UPDATE: The ban on Dostana was recently lifted.
See updated news further up on this page.
AMIR MIR; SATURDAY, NOVEMBER 15, 2008; (Source: DNAIndia.com)
Objectionable homosexuality in film is punishable with death across the border
ISLAMABAD: The Lahore high court has banned the screening of Bollywood flick Dostana across Pakistan, saying it has some highly objectionable “gay content”.
A single bench of the high court passed the order on Friday on a writ petition filed by Khuram Khan. The court held that the movie propagates homosexuality, which is not only illegal in Islamic Republic of Pakistan but also considered a crime punishable by whipping, imprisonment, or even death.

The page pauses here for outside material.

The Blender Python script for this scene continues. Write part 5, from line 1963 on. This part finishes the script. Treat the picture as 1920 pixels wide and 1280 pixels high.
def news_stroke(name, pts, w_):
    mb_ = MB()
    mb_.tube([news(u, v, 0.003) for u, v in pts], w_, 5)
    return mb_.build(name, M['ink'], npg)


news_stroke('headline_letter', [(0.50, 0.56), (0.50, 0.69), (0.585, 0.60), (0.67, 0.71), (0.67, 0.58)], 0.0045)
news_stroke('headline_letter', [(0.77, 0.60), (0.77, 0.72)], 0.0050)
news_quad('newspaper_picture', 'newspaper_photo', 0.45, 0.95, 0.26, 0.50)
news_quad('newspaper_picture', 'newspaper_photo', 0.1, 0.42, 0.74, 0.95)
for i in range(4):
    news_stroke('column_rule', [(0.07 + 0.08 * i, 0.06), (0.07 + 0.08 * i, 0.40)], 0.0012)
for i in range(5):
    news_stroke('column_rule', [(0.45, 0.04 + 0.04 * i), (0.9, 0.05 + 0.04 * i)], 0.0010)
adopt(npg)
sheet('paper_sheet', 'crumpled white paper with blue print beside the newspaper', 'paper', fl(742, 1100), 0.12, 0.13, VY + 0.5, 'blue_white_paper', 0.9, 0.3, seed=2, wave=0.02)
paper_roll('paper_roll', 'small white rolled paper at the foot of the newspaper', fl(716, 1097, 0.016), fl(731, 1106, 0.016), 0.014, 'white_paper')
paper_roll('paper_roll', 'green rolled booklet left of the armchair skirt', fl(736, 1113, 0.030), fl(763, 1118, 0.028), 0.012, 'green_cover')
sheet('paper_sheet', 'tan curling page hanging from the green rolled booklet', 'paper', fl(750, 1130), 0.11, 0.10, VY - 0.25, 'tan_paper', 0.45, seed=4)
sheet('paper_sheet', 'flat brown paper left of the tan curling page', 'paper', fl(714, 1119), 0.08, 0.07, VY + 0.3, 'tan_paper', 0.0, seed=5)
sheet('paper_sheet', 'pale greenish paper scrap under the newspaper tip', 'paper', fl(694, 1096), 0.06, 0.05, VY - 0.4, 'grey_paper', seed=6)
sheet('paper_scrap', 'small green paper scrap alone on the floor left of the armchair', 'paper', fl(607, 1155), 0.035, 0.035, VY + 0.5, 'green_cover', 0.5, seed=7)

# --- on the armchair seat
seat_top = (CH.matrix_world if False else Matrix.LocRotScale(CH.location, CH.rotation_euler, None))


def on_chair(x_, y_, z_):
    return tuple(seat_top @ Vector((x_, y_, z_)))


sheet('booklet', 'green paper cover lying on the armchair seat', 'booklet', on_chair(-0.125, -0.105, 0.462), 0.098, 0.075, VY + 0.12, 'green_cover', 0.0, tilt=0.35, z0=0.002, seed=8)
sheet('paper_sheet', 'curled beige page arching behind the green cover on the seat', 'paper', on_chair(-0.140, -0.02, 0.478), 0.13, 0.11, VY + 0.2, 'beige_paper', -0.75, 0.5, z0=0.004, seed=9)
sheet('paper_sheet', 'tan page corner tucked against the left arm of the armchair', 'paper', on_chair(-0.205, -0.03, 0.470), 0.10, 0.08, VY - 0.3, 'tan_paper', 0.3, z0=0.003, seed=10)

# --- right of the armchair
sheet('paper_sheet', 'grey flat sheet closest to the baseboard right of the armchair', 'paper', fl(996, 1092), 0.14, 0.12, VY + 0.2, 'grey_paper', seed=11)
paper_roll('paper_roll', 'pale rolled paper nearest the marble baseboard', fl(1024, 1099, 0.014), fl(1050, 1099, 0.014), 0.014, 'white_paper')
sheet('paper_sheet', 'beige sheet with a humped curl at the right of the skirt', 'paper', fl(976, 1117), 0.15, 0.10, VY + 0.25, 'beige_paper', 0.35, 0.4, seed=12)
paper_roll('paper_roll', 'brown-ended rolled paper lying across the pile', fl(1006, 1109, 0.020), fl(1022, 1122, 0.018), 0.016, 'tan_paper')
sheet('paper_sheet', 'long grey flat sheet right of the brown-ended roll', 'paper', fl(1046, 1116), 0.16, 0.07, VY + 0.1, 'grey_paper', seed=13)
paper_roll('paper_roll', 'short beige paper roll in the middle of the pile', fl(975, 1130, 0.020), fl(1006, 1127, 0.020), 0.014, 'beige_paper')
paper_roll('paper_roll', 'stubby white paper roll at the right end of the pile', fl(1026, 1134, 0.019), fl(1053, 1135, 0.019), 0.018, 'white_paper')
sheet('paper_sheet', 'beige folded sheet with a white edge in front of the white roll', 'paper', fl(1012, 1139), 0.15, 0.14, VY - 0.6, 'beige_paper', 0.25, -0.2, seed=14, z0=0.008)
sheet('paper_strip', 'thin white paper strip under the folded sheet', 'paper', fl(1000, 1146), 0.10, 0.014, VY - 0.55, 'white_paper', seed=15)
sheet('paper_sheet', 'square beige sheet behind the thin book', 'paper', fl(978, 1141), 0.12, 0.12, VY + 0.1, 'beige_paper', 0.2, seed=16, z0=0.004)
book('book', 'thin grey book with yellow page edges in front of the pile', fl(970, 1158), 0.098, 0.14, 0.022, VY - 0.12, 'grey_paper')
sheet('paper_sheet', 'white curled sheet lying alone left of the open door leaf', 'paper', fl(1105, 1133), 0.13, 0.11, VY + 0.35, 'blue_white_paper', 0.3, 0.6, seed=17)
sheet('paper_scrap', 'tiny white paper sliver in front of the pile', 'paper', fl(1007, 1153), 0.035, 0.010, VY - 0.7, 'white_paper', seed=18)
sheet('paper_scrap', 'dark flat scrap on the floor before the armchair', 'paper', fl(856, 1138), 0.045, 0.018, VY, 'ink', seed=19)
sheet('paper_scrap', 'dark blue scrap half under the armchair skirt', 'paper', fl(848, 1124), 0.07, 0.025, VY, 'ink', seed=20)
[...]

The petitioner maintained that Dostana promotes gay marriage which is prohibited in Islam and all other religions. Gay marriage is an atrocious and obscene act, more likely to be performed by someone of unsound nature, the petitioner said. Islam says a Muslim should neither commit obscene acts nor indulge in their propagation, he added. “Allah tells us in the Qur’an that He created everything in pairs.”
The petitioner then argued that Karan Johar’s Dostana highlights the gay theme and the Pakistan Film Censor Board should not allow its screening, as being sought by the film’s distributor in Pakistan.
The Lahore high court subsequently directed the chairman of Pakistan Film Censor Board not to allow screening of the film and furnish the transcript of Dostana before the court at the next hearing of the case.